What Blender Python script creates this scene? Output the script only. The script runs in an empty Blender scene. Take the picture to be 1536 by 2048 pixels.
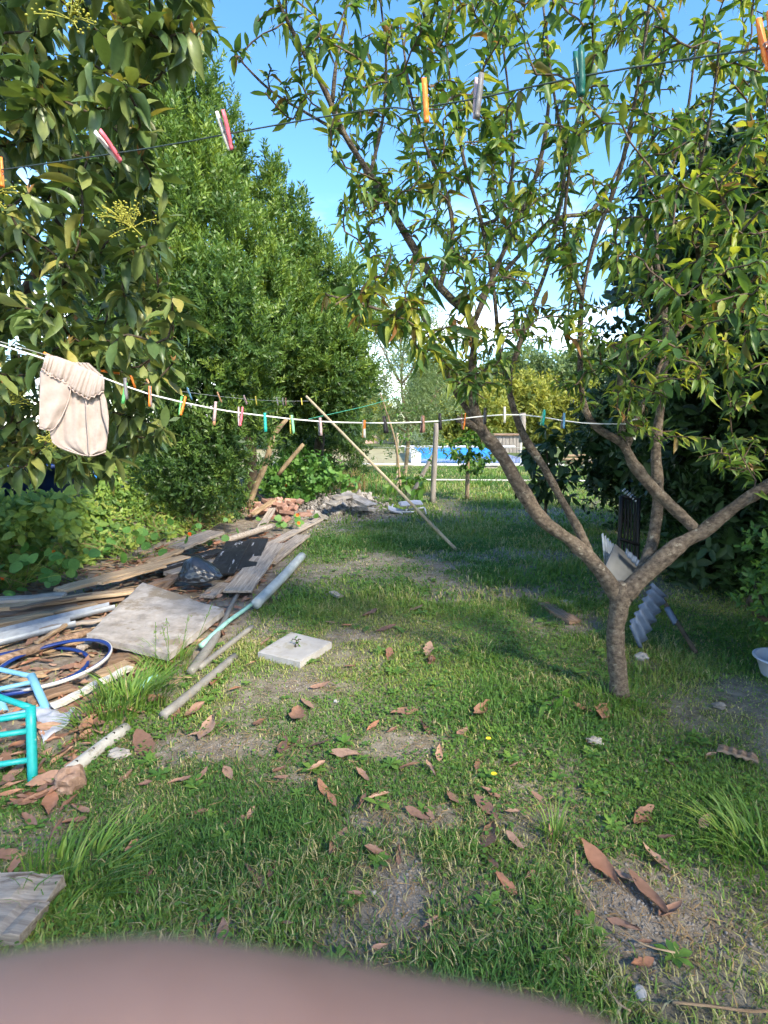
import bpy, bmesh, math, random
import numpy as np
from mathutils import Vector, Matrix

random.seed(7)
rng = np.random.default_rng(11)
R = math.radians
scene = bpy.context.scene
COL = scene.collection

# ------------------------------------------------------------------ camera
CAM_H = 1.45
FPX = 1100.0                      # focal length in photograph pixels (1536 x 2048)
PITCH = math.atan(174.0 / FPX)
cd = bpy.data.cameras.new('camera')
cam = bpy.data.objects.new('camera', cd)
COL.objects.link(cam)
cam.location = (0, 0, CAM_H)
cam.rotation_euler = (math.pi / 2 - PITCH, 0, 0)
cd.sensor_fit = 'VERTICAL'
cd.sensor_height = 24.0
cd.lens = 24.0 * FPX / 2048.0
cd.clip_start = 0.004
cd.clip_end = 2000
cd.dof.use_dof = True
cd.dof.focus_distance = 4.0
cd.dof.aperture_fstop = 12.0      # a phone-sized aperture of about one millimetre
scene.camera = cam

# ------------------------------------------------------------------ light
SUN_BEAR, SUN_ELEV = R(140), R(38)
to_sun = Vector((math.sin(SUN_BEAR) * math.cos(SUN_ELEV), math.cos(SUN_BEAR) * math.cos(SUN_ELEV), math.sin(SUN_ELEV)))
world = bpy.data.worlds.new('World')
scene.world = world
world.use_nodes = True
nt = world.node_tree
for n in list(nt.nodes):
    nt.nodes.remove(n)
sky = nt.nodes.new('ShaderNodeTexSky')
sky.sky_type = 'NISHITA'
sky.sun_disc = False
sky.sun_elevation = SUN_ELEV
sky.sun_rotation = SUN_BEAR
sky.air_density = 1.0
sky.dust_density = 0.3
sky.ozone_density = 3.0
tc = nt.nodes.new('ShaderNodeTexCoord')
sep = nt.nodes.new('ShaderNodeSeparateXYZ')
nt.links.new(tc.outputs['Generated'], sep.inputs[0])
mp = nt.nodes.new('ShaderNodeMapping')
mp.inputs['Scale'].default_value = (2.2, 2.2, 6.0)
mp.inputs['Location'].default_value = (0.35, 0.2, 0.4)
nt.links.new(tc.outputs['Generated'], mp.inputs[0])
cn = nt.nodes.new('ShaderNodeTexNoise')
cn.inputs['Scale'].default_value = 1.6
cn.inputs['Detail'].default_value = 7
nt.links.new(mp.outputs[0], cn.inputs['Vector'])
cr = nt.nodes.new('ShaderNodeMapRange')          # cloud cover from the noise
cr.inputs[1].default_value = 0.46
cr.inputs[2].default_value = 0.70
nt.links.new(cn.outputs['Fac'], cr.inputs[0])
er = nt.nodes.new('ShaderNodeMapRange')          # clouds lie low over the horizon, all round
er.inputs[1].default_value = 0.36
er.inputs[2].default_value = 0.08
nt.links.new(sep.outputs['Z'], er.inputs[0])
mu = nt.nodes.new('ShaderNodeMath')
mu.operation = 'MULTIPLY'
nt.links.new(cr.outputs[0], mu.inputs[0])
nt.links.new(er.outputs[0], mu.inputs[1])
mx = nt.nodes.new('ShaderNodeMix')
mx.data_type = 'RGBA'
mx.inputs['B'].default_value = (15.0, 15.3, 15.6, 1)
nt.links.new(mu.outputs[0], mx.inputs['Factor'])
hs = nt.nodes.new('ShaderNodeHueSaturation')
hs.inputs['Saturation'].default_value = 1.2
hs.inputs['Value'].default_value = 0.61
nt.links.new(sky.outputs[0], hs.inputs['Color'])
nt.links.new(hs.outputs[0], mx.inputs['A'])
bg = nt.nodes.new('ShaderNodeBackground')
bg.inputs['Strength'].default_value = 0.15
nt.links.new(mx.outputs['Result'], bg.inputs['Color'])
wo = nt.nodes.new('ShaderNodeOutputWorld')
nt.links.new(bg.outputs[0], wo.inputs['Surface'])

sd = bpy.data.lights.new('sun', 'SUN')
sd.energy = 2.1
sd.angle = R(8)
sd.color = (1.0, 0.90, 0.72)
sun = bpy.data.objects.new('sun', sd)
COL.objects.link(sun)
sun.rotation_euler = to_sun.to_track_quat('Z', 'Y').to_euler()
sun.location = (3, -3, 8)

vs = scene.view_settings
vs.view_transform = 'Standard'
vs.look = 'None'
vs.gamma = 1.0
vs.use_curve_mapping = False
vs.exposure = 2.3
scene.cycles.use_denoising = True
scene.cycles.max_bounces = 6
scene.cycles.diffuse_bounces = 4
scene.cycles.glossy_bounces = 2
scene.cycles.transmission_bounces = 3
scene.cycles.use_adaptive_sampling = True
scene.cycles.adaptive_threshold = 0.03

# ------------------------------------------------------------------ helpers
SP, CP = math.sin(PITCH), math.cos(PITCH)


def P(px, py, Y):
    """world point seen at a photo pixel, at a distance of Y metres ahead"""
    u, v = (px - 768.0) / FPX, -(py - 1024.0) / FPX
    dy, dz = CP + v * SP, -SP + v * CP
    t = Y / dy
    return np.array((u * t, Y, CAM_H + dz * t))


def G(px, py, z=0.0):
    """where a photo pixel meets the level z"""
    u, v = (px - 768.0) / FPX, -(py - 1024.0) / FPX
    dy, dz = CP + v * SP, -SP + v * CP
    t = (z - CAM_H) / dz
    return np.array((u * t, dy * t, z))


def proj(p):
    """photo pixel of world points (n,3)"""
    p = np.atleast_2d(p)
    x, y, z = p[:, 0], p[:, 1], p[:, 2] - CAM_H
    d = y * CP - z * SP
    up = y * SP + z * CP
    d = np.where(d < 0.05, 0.05, d)
    return 768 + FPX * x / d, 1024 - FPX * up / d, d


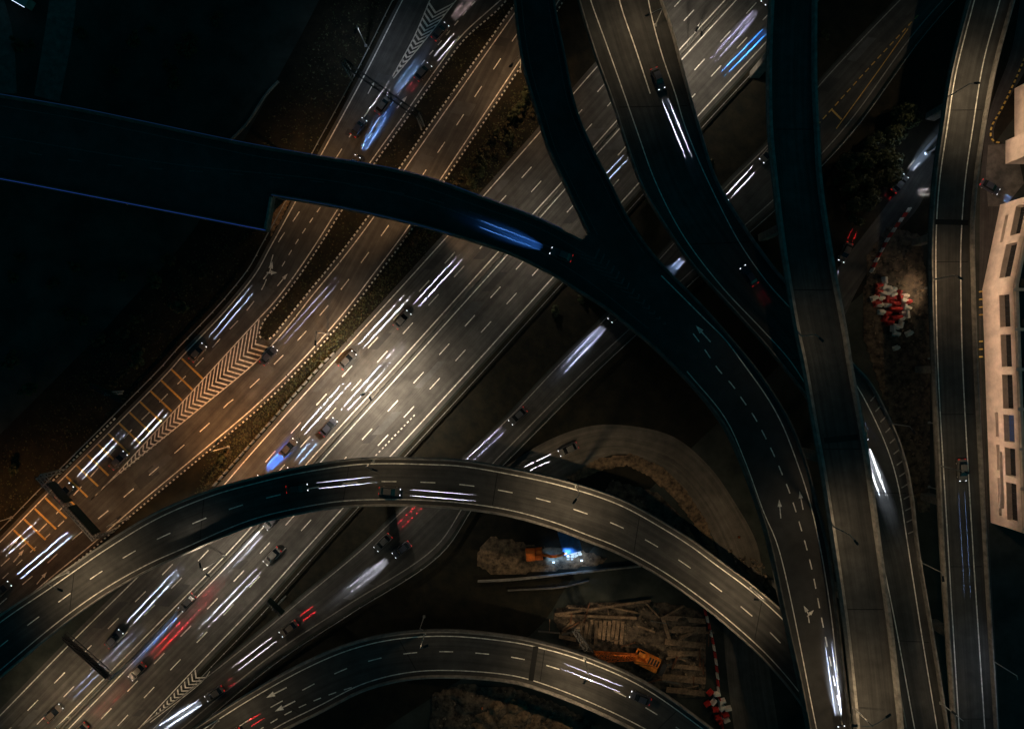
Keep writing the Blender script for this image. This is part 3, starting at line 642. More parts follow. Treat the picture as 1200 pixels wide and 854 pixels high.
SL((1162, 773), ZJ, 7, [(1192, 797)], .12, COOL, 'cool-white street lamp on the right parapet of the ramp at the lower right', cool=True)
SL((937, 394), ZI, 7, [(961, 397)], .10, WARM, 'street lamp on the left parapet of the straight high viaduct, uppermost')
SL((975, 616), ZI, 7, [(1002, 634)], .35, WARM, 'lit street lamp halfway down the straight high viaduct')
SL((1000, 828), ZI, 7, [(979, 847), (1040, 838)], .42, WARM, 'twin-arm street lamp at the bottom of the straight high viaduct')
SL((1043, 496), ZH, 7, [(1069, 504)], .10, WARM, 'street lamp on the right parapet of the bending ramp near its white headlights')
SL((1078, 658), ZH, 7, [(1104, 674)], .12, WARM, 'street lamp on the right parapet of the bending ramp, second from the bottom')
SL((1102, 823), ZH, 7, [(1118, 835)], .12, WARM, 'street lamp on the right parapet of the bending ramp, lowest')
SL((768, 30), ZH, 7, [(752, 22)], .4, WARM, 'street lamp on the right parapet at the top of the bending ramp')
for y, w in ((140, 'by the entrance wing'), (205, 'at the forecourt'), (275, 'opposite its slanted upper wall'), (345, 'opposite its corner'), (420, 'opposite its second bay'), (495, 'opposite its middle'), (570, 'opposite its lower end')):
    SL((1088 + max(0, 230 - y) * .25, y), 0, 6, [(1200, y)], .23, (1, .66, .45), 'added lamp hidden under the ramp to light the beige building ' + w, 'added facade lamps under the ramp', tilt=1.3, cone=140)  # unseen lamps added beneath the deck to light the facade
SL((1085, 180), 0, 7, [(1078, 190)], .12, COOL, 'cool-white street lamp by the trees at the side street junction', cool=True)
SL((497, 722), 0, 7, [(498, 738)], .0, WARM, 'unlit street lamp on the dark ground above the crest of the lower arched ramp', lit=False)

# ------------------------------------------------------------------ sign gantries
def gantry(p0, p1, z, depth, boards, label, posts=(0.0,), truss='steel_dark', bh=2.8):
    a, b = W(*p0, z), W(*p1, z); base = Vector((a.x, a.y, 0)); o = empty('sign_gantry', base, 0, label, 'sign gantry', 'sign gantries over the roads')
    d = (b - a).normalized(); n = Vector((-d.y, d.x, 0)); L = (b - a).length
    for t in posts:
        p = a.lerp(b, t) - base; mb = MB()
        for s in (-1, 1): mb.tube([(p.x + n.x * s * depth / 2, p.y + n.y * s * depth / 2, -.05), (p.x + n.x * s * depth / 2, p.y + n.y * s * depth / 2, z + .5)], .16, 8)
        for k in range(6): mb.bar((p.x - n.x * depth / 2, p.y - n.y * depth / 2, .8 + k * z / 6), (p.x + n.x * depth / 2, p.y + n.y * depth / 2, .8 + (k + 1) * z / 6), .08)
        mb.build('post', M['steel'], o)
    mb = MB(); k = max(4, int(L / 1.4)); rel = a - base
    for s in (-1, 1):
        for dz in (-.45, .45): mb.bar(rel + n * s * depth / 2 + Vector((0, 0, dz)), rel + d * L + n * s * depth / 2 + Vector((0, 0, dz)), .13)
    for i in range(k):
        q0, q1 = rel + d * L * i / k, rel + d * L * (i + 1) / k
        for s in (-1, 1): mb.bar(q0 + n * s * depth / 2 + Vector((0, 0, -.45)), q1 + n * s * depth / 2 + Vector((0, 0, .45)), .07)
        mb.bar(q0 - n * depth / 2 + Vector((0, 0, .45)), q1 + n * depth / 2 + Vector((0, 0, .45)), .07); mb.bar(q0 + n * depth / 2 + Vector((0, 0, .45)), q0 - n * depth / 2 + Vector((0, 0, .45)), .07)
    mb.build('truss', M[truss], o)
    for t0, t1, side in boards:
        sm = MB(); c0 = rel + d * L * t0 + n * side * (depth / 2 + .16); c1 = rel + d * L * t1 + n * side * (depth / 2 + .16)
        sm.bar(c0, c1, .1, bh); brd = sm.build('sign_panel', M['sign_back'], o)
        fm = MB(); e = n * side * .07; fm.bar(c0 + e, c1 + e, .03, bh - .2); fm.build('sign_face', M['sign_face'], brd)
    return o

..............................

Goal: Transcribe the opening line of the listing above, please, and every line after it through the line with "scene.camera = cam", word for word, without pictures.

Written solution:
What Blender Python script creates this scene? Output the script only. The script runs in an empty Blender scene. Take the picture to be 1536 by 2048 pixels.
import bpy, bmesh, math, random
import numpy as np
from mathutils import Vector, Matrix

random.seed(7)
rng = np.random.default_rng(11)
R = math.radians
scene = bpy.context.scene
COL = scene.collection

# ------------------------------------------------------------------ camera
CAM_H = 1.45
FPX = 1100.0                      # focal length in photograph pixels (1536 x 2048)
PITCH = math.atan(174.0 / FPX)
cd = bpy.data.cameras.new('camera')
cam = bpy.data.objects.new('camera', cd)
COL.objects.link(cam)
cam.location = (0, 0, CAM_H)
cam.rotation_euler = (math.pi / 2 - PITCH, 0, 0)
cd.sensor_fit = 'VERTICAL'
cd.sensor_height = 24.0
cd.lens = 24.0 * FPX / 2048.0
cd.clip_start = 0.004
cd.clip_end = 2000
cd.dof.use_dof = True
cd.dof.focus_distance = 4.0
cd.dof.aperture_fstop = 12.0      # a phone-sized aperture of about one millimetre
scene.camera = cam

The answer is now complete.